Late in tonight’s ballgame between the Oakland Athletics and the Tampa Bay Rays, slugging Carlos Pena came up with two men on and a chance to break a scoreless tie and give the Rays the victory. I was listening to the game on the car radio on  my way home from work, and I faced a deep philosophical choice.

Carlos Pena

Carlos Pena

Do I pull for Pena, one of the stalwarts on one of my fantasy baseball teams?
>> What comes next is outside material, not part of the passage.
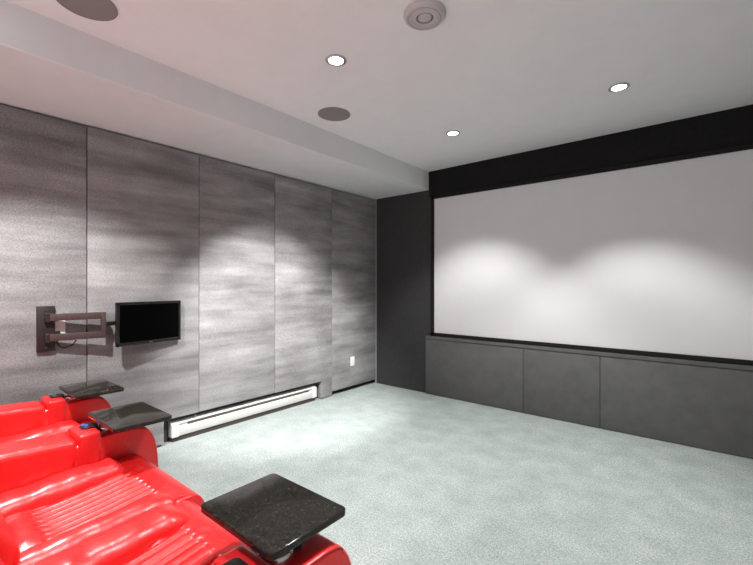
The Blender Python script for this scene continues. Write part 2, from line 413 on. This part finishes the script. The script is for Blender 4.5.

Or do I root for the A’s, a team I’ve followed as my “home team” for most of the past two decades?

I stuck with the A’s, who – amazingly – retired Pena, pushed the game into extra innings and won it in the 11th with a rare outburst of four runs.

I’m a casual fantasy player, and oddly I seem to fare worst in baseball, the sport I played the most and know the best. Maybe that somehow underscores the tussle in my psyche between pulling for a real team versus a fake one. Or maybe I just suck at fantasy baseball.

I do wonder how the ballplayers react when a fan at a road game comes up and says: “Dude, I’ve got you on my fantasy team. You gotta start hitting.”

What cheek.

When I was a kid – and I’m just old enough to remember the Los Angeles Angels and Washington Senators as expansion teams – I could recite the starting lineups of the American League teams. I had a fair knowledge of the National League lineups, too. With 30 teams in the leagues today, and with players changing uniforms multiple times over a career, it’s awfully tough to keep track. (Fernando Tatis is still playing, and he’s a Met???)

But trolling the fantasy baseball stats helps me know who’s where in real time, better than the stacks of Topps baseball cards I used to sort meticulously team by team. Managing fantasy hockey teams has certainly deepened my knowledge of the stars and muckers of that great sport, and for that I’m grateful. In fact, it was the EA Sports NHL video games that really helped me get a handle on the players and teams when my interest in hockey surged back full-tilt.

Is fantasy baseball pure and true? No, not even close. But how can anything that brings you a deeper understanding and appreciation for a sport be bad?